What is required
Starting with the first line of the data that follows, transcribe every line verbatim until the line containing "SC.view_settings.use_curve_mapping = False" has been transcribed.

Supplied material
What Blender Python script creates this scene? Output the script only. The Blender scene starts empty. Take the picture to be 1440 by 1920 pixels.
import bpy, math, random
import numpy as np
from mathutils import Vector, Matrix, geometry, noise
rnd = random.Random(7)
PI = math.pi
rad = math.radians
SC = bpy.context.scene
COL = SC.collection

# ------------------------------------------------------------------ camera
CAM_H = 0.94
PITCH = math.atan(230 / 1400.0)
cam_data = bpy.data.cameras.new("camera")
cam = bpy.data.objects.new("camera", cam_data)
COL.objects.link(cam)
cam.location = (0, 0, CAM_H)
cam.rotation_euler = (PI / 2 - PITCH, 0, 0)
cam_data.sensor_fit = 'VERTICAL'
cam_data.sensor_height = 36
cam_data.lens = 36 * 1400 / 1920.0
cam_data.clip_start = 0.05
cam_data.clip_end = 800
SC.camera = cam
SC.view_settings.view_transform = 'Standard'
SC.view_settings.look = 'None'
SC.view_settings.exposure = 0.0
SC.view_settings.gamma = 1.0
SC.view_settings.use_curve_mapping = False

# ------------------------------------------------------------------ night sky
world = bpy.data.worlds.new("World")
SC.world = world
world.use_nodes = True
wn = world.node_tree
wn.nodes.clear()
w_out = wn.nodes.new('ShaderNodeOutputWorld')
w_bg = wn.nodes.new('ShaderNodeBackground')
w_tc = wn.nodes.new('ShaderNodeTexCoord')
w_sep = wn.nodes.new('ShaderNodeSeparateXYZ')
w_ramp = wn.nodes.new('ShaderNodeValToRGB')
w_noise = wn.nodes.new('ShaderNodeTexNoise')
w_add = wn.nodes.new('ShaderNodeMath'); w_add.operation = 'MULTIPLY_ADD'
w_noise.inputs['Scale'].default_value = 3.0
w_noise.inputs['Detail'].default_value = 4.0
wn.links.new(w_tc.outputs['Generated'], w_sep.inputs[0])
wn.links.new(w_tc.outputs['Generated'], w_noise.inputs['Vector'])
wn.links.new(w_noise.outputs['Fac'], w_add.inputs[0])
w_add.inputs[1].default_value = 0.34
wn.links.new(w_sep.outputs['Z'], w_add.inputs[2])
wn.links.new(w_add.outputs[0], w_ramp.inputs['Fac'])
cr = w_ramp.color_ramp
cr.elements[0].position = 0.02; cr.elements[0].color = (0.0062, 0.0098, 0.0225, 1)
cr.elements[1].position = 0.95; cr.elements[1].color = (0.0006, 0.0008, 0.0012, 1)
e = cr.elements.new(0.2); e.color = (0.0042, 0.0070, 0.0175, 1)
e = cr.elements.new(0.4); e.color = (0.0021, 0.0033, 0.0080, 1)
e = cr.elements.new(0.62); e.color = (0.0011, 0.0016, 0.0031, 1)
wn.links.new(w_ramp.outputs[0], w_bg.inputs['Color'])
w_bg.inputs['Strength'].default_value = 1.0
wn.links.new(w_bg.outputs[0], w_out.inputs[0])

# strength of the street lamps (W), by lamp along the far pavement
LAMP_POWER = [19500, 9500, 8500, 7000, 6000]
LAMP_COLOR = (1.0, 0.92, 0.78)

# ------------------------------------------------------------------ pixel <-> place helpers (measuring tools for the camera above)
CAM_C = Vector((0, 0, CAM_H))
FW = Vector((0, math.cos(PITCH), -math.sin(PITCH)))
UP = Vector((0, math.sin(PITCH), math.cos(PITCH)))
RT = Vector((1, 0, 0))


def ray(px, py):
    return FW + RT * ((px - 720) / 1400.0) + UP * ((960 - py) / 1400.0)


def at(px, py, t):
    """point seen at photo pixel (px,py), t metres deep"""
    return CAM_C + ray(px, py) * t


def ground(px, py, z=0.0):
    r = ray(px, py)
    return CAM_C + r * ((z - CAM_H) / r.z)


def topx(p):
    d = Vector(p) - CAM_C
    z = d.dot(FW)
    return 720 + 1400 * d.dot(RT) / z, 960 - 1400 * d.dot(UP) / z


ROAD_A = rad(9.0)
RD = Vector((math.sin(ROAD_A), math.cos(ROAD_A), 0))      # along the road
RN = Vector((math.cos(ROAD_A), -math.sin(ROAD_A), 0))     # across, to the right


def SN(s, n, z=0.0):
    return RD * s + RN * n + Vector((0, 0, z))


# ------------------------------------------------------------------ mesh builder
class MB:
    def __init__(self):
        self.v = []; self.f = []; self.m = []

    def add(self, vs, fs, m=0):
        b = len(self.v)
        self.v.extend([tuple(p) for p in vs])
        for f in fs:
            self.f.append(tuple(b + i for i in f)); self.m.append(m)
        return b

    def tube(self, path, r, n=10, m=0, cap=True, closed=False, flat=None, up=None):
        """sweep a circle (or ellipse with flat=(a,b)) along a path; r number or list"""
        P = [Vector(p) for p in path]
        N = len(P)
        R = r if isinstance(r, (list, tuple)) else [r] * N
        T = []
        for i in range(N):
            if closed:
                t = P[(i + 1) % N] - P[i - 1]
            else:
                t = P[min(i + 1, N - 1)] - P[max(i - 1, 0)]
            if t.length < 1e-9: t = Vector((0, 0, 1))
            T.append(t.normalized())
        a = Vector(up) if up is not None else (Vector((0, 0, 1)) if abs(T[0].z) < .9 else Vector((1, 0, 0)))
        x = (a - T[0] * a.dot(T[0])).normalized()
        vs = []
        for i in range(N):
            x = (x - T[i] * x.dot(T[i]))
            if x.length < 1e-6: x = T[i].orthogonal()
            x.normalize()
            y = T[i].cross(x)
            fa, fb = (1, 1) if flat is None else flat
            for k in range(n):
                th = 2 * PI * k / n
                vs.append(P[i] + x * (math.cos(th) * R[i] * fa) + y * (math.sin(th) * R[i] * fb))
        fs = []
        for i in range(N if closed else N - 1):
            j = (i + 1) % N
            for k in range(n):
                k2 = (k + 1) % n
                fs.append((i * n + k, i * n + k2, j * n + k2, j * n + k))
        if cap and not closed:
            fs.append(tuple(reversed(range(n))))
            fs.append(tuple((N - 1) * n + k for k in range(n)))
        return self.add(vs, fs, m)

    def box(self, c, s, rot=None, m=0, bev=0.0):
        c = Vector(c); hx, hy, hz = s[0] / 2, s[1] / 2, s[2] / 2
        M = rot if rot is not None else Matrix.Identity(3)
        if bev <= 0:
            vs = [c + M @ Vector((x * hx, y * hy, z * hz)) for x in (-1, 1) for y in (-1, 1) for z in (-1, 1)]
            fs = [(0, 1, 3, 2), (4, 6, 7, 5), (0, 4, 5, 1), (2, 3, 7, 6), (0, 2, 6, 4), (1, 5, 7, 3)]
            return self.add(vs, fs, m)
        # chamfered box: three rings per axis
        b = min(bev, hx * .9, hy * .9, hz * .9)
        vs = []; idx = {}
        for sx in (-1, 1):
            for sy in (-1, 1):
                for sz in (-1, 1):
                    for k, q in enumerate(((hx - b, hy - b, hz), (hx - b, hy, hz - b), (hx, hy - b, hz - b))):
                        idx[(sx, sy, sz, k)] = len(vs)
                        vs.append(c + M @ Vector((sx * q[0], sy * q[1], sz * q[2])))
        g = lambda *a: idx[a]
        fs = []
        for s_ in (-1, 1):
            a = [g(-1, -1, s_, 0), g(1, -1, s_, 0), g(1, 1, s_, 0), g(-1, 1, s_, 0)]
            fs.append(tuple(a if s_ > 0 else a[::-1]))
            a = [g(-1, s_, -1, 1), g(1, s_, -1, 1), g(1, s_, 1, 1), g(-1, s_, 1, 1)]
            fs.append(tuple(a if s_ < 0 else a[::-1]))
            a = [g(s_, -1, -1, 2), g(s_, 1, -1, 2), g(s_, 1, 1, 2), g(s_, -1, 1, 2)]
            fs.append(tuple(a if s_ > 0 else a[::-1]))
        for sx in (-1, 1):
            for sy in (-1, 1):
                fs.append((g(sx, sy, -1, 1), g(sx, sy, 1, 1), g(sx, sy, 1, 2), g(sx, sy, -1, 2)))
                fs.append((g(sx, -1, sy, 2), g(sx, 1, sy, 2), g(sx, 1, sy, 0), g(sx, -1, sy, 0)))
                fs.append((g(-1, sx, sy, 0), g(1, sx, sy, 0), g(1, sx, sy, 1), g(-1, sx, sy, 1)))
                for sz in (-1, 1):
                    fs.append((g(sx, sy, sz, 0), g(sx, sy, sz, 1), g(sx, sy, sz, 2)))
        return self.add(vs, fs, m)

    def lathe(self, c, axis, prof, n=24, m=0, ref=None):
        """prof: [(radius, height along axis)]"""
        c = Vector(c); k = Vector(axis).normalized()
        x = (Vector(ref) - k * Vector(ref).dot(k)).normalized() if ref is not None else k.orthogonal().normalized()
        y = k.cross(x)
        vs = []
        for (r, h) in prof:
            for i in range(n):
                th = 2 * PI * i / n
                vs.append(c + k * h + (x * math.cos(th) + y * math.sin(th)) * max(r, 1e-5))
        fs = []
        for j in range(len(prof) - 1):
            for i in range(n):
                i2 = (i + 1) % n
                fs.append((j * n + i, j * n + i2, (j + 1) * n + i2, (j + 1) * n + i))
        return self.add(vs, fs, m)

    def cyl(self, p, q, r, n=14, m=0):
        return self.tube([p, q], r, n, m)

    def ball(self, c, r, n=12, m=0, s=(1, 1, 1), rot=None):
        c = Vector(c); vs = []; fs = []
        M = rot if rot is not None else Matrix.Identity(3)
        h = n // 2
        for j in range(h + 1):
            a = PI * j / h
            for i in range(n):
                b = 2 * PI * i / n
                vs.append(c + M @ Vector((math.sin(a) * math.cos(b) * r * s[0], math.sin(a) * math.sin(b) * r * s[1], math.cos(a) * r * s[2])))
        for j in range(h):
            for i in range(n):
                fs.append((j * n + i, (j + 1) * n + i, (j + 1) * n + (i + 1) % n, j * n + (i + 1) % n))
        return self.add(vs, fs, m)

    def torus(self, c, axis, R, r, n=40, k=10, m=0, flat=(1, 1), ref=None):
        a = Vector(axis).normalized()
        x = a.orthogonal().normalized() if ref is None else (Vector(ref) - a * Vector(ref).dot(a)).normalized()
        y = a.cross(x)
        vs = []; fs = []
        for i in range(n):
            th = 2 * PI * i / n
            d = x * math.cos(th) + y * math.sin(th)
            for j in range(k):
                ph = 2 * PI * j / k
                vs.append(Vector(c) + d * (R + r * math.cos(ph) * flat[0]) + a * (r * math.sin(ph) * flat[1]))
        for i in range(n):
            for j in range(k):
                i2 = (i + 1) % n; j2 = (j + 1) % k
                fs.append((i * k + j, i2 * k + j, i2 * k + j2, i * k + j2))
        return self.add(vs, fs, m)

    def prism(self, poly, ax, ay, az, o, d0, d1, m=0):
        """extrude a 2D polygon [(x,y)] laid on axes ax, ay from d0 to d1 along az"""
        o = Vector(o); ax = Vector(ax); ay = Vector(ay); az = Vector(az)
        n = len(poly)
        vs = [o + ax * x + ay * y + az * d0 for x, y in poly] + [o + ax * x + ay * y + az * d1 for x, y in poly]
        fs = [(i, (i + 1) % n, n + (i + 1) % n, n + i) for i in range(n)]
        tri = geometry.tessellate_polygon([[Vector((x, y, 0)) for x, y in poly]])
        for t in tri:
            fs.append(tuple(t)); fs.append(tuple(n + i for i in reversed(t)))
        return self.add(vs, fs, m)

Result
What Blender Python script creates this scene? Output the script only. The Blender scene starts empty. Take the picture to be 1440 by 1920 pixels.
import bpy, math, random
import numpy as np
from mathutils import Vector, Matrix, geometry, noise
rnd = random.Random(7)
PI = math.pi
rad = math.radians
SC = bpy.context.scene
COL = SC.collection

# ------------------------------------------------------------------ camera
CAM_H = 0.94
PITCH = math.atan(230 / 1400.0)
cam_data = bpy.data.cameras.new("camera")
cam = bpy.data.objects.new("camera", cam_data)
COL.objects.link(cam)
cam.location = (0, 0, CAM_H)
cam.rotation_euler = (PI / 2 - PITCH, 0, 0)
cam_data.sensor_fit = 'VERTICAL'
cam_data.sensor_height = 36
cam_data.lens = 36 * 1400 / 1920.0
cam_data.clip_start = 0.05
cam_data.clip_end = 800
SC.camera = cam
SC.view_settings.view_transform = 'Standard'
SC.view_settings.look = 'None'
SC.view_settings.exposure = 0.0
SC.view_settings.gamma = 1.0
SC.view_settings.use_curve_mapping = False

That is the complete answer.